Tue, June 9, 1:15 to 2:30pm, Asilomar Conference Grounds, Oak Shelter

Short Description

This presentation will share the results of a mixed methods study examining mentoring and the career paths of female presidents and provosts in higher education in the U.S. Mid-Atlantic region. While mentors assisted these women with their career path, having similar goals and serving as role models to mentees increased effectiveness.

Detailed Abstract

Women’s leadership was studied for the past three decades. In the beginning the experience was reviewed with a focus on comparing the leadership of males and females. Early researchers felt that women lacked the skills necessary to become effective leaders. Research studies shifted the focus to attributes of leadership and styles of leadership. It was found that women often favored a more transformational leadership style. Modern researchers tended to view women as superior to men. The gap in the literature between women lacking leadership skills to women being superior to men presented the need for more research in women’s leadership, the obstacles women encountered in their career journeys, and how to be proactive in assisting the next generation of women leaders. Women advanced to leadership positions in recent years, but still did not occupy elite leadership posts with strong representation.
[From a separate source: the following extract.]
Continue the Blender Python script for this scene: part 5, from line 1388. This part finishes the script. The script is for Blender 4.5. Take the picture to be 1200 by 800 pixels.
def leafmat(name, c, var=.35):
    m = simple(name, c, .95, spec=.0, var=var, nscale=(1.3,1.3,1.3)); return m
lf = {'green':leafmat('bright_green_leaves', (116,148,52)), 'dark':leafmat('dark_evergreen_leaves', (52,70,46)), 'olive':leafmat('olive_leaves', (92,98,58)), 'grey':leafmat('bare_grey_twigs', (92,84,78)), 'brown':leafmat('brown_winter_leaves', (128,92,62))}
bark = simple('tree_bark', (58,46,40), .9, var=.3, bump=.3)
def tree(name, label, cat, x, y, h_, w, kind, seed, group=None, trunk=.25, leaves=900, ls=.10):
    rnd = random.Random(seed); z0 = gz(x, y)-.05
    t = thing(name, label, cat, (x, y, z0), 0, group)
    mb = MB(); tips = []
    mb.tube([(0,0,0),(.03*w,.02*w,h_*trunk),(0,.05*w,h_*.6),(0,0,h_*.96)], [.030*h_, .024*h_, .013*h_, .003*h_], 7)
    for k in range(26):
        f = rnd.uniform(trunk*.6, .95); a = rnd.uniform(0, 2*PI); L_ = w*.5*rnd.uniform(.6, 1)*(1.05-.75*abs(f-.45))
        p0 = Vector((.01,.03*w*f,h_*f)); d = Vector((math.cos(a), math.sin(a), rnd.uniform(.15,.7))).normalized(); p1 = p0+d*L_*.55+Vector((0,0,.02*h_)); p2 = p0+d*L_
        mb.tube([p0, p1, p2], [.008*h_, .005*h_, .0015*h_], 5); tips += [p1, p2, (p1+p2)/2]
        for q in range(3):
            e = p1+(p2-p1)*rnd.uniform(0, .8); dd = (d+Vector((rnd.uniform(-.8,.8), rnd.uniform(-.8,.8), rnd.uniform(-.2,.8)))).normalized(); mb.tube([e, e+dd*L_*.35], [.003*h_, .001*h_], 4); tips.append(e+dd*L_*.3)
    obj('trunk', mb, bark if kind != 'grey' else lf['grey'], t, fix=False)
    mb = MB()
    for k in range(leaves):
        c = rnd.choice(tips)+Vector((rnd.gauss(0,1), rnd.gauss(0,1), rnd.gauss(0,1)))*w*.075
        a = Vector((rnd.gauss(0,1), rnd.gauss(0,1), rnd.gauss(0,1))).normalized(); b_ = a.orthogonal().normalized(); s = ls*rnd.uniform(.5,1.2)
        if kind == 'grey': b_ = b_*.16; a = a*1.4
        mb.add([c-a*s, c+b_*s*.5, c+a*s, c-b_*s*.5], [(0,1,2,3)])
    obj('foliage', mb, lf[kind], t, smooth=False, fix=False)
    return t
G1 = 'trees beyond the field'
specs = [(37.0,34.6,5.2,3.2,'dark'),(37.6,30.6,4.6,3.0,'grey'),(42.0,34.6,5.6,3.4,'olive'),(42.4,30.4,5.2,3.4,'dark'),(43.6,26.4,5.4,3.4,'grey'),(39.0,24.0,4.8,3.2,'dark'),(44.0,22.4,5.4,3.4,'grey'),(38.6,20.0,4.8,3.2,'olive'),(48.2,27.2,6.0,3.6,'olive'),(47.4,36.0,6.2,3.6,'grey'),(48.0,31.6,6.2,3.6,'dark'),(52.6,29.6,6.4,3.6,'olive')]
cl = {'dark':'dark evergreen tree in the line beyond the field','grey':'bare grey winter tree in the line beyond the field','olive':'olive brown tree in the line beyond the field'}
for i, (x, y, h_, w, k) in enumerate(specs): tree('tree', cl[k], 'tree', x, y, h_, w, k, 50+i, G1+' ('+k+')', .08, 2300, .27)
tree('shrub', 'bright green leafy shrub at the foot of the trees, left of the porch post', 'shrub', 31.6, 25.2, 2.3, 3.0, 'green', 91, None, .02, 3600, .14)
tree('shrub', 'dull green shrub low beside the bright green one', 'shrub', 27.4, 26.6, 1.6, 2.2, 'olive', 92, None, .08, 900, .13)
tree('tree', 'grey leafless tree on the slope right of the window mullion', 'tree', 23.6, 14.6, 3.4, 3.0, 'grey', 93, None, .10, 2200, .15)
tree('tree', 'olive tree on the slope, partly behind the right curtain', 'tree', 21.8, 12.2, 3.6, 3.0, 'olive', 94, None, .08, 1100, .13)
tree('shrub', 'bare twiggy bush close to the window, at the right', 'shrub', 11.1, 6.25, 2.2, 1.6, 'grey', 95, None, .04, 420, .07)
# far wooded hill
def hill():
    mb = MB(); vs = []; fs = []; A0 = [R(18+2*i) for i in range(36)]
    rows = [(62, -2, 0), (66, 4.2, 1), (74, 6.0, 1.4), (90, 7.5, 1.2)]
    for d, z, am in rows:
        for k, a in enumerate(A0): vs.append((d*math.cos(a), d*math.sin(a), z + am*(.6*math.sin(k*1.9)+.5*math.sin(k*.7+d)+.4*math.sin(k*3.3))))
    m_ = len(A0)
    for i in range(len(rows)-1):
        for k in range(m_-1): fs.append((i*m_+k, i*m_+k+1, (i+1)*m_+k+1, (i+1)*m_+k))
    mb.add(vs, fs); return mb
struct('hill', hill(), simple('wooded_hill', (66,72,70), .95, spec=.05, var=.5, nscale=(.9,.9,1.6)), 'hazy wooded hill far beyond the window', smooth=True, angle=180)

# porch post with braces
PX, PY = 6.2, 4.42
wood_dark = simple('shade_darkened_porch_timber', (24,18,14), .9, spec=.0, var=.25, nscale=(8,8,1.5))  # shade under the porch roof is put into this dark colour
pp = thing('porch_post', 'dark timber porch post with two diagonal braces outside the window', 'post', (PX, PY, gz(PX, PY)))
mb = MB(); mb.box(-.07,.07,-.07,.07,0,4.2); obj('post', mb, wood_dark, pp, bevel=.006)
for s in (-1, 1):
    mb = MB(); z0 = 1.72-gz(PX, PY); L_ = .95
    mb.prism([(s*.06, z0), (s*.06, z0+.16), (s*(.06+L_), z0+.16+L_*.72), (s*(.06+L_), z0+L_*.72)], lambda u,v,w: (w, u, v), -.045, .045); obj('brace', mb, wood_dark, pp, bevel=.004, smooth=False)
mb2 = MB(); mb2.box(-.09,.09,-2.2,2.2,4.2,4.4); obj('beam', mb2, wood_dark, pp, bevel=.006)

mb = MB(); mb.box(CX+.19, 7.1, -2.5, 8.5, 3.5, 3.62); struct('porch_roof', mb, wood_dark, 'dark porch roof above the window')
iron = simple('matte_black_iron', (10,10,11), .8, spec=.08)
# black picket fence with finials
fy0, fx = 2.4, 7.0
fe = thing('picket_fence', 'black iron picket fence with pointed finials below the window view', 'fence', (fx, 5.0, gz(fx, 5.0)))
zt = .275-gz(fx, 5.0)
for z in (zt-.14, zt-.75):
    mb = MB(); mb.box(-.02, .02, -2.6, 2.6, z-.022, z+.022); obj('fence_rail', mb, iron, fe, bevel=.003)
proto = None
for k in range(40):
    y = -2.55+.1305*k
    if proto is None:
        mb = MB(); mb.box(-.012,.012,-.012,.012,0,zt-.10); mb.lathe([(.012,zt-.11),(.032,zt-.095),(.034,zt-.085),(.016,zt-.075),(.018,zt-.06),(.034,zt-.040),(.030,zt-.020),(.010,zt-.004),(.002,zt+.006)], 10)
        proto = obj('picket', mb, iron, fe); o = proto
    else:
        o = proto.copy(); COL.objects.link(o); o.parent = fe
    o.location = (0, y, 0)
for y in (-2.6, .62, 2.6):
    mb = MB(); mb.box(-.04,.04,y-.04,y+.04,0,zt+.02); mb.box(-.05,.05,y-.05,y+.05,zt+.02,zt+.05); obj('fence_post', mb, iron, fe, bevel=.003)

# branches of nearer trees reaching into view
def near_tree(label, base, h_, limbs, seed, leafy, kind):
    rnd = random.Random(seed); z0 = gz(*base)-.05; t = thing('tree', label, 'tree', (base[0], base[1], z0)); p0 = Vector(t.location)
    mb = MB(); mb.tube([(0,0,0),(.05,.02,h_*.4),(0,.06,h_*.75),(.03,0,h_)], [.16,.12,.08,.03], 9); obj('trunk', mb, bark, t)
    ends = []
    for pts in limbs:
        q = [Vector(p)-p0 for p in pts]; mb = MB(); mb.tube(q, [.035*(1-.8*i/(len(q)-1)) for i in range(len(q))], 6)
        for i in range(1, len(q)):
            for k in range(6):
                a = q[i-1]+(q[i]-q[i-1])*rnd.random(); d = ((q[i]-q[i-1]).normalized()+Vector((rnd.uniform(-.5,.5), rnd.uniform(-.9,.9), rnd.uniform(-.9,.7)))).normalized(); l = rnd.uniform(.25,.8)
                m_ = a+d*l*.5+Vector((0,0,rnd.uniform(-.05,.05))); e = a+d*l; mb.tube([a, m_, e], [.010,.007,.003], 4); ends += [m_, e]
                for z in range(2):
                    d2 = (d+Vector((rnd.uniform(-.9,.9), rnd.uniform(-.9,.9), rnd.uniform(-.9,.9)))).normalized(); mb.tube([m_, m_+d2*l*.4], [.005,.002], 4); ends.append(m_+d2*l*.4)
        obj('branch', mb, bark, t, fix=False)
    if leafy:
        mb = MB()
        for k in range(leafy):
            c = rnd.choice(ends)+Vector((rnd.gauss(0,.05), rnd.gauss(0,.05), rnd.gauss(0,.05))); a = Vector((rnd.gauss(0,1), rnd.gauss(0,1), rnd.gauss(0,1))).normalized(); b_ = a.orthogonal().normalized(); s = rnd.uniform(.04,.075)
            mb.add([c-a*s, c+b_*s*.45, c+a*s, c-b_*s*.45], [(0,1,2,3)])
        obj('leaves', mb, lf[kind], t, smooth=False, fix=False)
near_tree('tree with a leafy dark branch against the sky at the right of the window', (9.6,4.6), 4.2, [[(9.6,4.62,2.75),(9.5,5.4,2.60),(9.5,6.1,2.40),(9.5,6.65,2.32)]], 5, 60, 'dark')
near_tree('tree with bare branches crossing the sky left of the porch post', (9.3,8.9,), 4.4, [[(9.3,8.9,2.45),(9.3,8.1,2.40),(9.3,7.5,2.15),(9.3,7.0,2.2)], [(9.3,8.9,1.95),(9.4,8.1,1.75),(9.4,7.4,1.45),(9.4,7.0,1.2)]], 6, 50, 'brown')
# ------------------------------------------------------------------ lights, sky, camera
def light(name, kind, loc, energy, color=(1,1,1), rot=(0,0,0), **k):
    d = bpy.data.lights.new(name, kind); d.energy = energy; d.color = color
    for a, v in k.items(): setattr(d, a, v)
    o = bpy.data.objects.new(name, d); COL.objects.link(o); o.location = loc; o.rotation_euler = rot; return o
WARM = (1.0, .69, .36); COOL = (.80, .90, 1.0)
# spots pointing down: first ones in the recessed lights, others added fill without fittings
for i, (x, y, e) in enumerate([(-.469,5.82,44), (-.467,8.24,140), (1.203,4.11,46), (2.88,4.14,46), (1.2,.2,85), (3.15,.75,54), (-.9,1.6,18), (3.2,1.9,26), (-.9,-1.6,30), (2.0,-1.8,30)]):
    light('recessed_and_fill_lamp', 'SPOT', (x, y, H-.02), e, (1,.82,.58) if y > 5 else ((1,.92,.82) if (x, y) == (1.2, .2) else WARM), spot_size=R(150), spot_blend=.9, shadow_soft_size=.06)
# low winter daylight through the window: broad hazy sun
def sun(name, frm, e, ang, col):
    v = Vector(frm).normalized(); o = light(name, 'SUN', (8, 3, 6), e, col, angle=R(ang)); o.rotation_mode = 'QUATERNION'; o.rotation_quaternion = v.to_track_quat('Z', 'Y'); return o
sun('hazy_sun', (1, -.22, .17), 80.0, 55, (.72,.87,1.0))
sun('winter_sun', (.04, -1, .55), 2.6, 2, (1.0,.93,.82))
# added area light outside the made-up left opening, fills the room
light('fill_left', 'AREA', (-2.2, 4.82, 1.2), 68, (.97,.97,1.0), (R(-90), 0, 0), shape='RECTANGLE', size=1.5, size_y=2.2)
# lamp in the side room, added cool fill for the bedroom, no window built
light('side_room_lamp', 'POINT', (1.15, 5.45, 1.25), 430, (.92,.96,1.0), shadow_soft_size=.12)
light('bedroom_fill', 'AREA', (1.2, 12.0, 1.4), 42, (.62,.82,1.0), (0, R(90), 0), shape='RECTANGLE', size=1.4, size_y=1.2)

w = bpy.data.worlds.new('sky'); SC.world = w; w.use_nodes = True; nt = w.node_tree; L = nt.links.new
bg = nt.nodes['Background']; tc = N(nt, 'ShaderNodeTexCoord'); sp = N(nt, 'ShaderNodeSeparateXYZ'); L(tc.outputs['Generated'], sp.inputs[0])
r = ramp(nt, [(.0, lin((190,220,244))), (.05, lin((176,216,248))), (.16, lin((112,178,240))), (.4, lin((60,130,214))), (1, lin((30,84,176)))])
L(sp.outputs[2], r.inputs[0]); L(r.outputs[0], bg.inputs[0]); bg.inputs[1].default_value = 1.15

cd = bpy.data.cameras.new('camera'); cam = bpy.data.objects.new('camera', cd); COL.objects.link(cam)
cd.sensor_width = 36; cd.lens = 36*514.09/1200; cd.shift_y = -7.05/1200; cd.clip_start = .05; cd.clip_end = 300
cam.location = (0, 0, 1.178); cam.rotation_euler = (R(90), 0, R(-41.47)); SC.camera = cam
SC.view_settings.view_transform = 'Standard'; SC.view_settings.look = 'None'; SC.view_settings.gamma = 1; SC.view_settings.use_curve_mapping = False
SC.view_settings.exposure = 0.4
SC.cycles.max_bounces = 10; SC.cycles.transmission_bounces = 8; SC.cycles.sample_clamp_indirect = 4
This mixed methods study examined mentoring and the career paths of female, elite leaders in higher education. Current college and university presidents and provosts were surveyed about their mentoring experience and interviewed about their career paths. The study found that women leaders related that mentors assisted them with their career path and mentors with similar goals and who served as role models increased the effectiveness of mentoring. The women stated that they did not consider gender to be a barrier in leadership rise. They felt that diversity was increasing at the time they were advancing in their careers. The study found that self-confidence, good communication skills, and motivating followers were important skills for today’s leaders.